Kevin Busey, STA staff leading the item, told the board SACOG’s process ranks projects across six counties to identify top candidates for various grant categories, including federal discretionary programs, SB 1 funding streams and projects in development. Busey said SACOG endorsement yields technical assistance, application review, data support and regional advocacy that can make local projects more competitive.

Busey outlined the evaluation criteria SACOG applies — alignment with the 2025 Metropolitan Transportation Plan and Sustainable Communities Strategy, regional significance, competitiveness for the grant and project readiness — and described the schedule: professional advisory group briefings in October, initial applications due roughly a week later, a countywide consensus and letter to SACOG in November and SACOG’s final prioritization in December. He said SB 1 project prioritization for the current cycle is calendared later, with some SB 1 steps occurring in 2026.

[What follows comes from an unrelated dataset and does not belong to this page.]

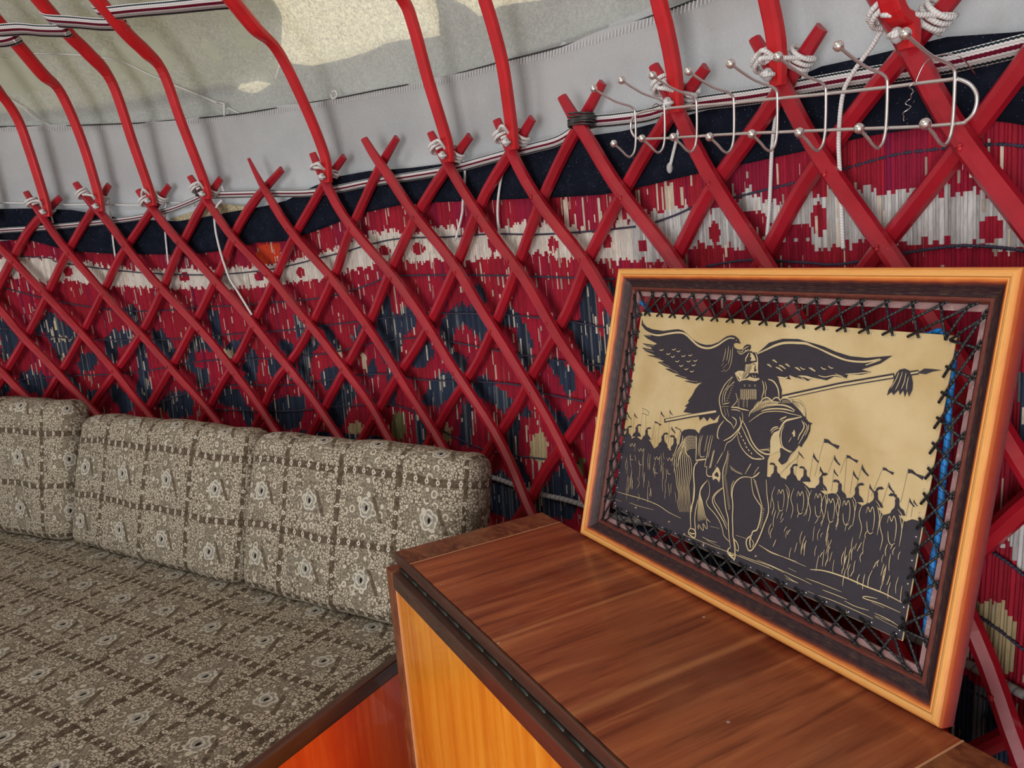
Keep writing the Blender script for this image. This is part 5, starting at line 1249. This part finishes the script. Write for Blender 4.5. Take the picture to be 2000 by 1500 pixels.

Board members discussed which agencies to include in advisory discussions and whether STA should serve as applicant or co‑applicant on multi‑agency projects. Director Dickinson suggested adding representatives from the Capital Corridor/Valley Rail and Amtrak/San Joaquins to advisory conversations so projects such as the Placer‑Sacramento gateway and the third mainline track to Roseville are considered. Busey said STA has sometimes included Valley Rail in prior cycles and that the agency can invite other rail stakeholders.

Busey and board members named illustrative projects that could benefit from prioritization and from STA participation: a managed‑lanes project he described as “Sac 5 managed lanes” (a Caltrans project also tied to Measure A funding), a farm‑to‑market route study in South Sacramento County that crosses city boundaries (Elk Grove, Galt and Isleton were cited), and the Stockton Boulevard multi‑modal BRT corridor (applicants identified as County of Sacramento, City of Sacramento and SacRT). He said STA is not asking for additional budget resources to support the prioritization work and that the agency’s administrative budget will absorb the staff time.

A motion to authorize the executive director to submit the countywide priorities letter and to submit applications for multi‑agency projects was moved and seconded; the board approved the motion unanimously by the members present. No members of the public spoke on the item.

STA staff said they will work with member agencies and SACOG staff to finalize the countywide priority list and to decide on STA’s role as applicant or co‑applicant on specific projects.